Another seven comparable interviews pertaining more to A Copper's Tale turn up on Disc 2 and add well over an hour to the set's runtime. Lending their perspectives to this production are director James Strong (21:13), who acknowledges an appreciation for Heat, producer Stannard (8:47), Jim Broadbent (10:57), actors Tom Chambers (10:24) and Tim Pigott-Smith (6:34), and ex Flying Squad officer Steve Moore (13:11). Finally, a four-page text interview provides more from Broadbent.
The static but scored main menus dispense information about the part of the series held on that disc.
Disc One opens with a general Acorn Media promo as well as trailers for "Line of Duty": Series 1, and "George Gently": Series 1.

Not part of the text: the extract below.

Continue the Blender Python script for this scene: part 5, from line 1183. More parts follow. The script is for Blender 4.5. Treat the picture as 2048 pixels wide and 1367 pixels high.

An insert promoting Acorn's streaming service and social network accounts joins the two silver discs inside the slipcovered black keepcase.
CLOSING THOUGHTS
A quite dull first half and fairly engaging but ordinary second add up to make The Great Train Robbery pretty average television. While the makers of this 2013 miniseries clearly aim for something greater than that, they fail to meet their goal on a dramatization that's never as intriguing as true crime ought to be.
Acorn's DVD provides a satisfactory but not quite spectacular feature presentation plus an overwhelming wealth of interview clips.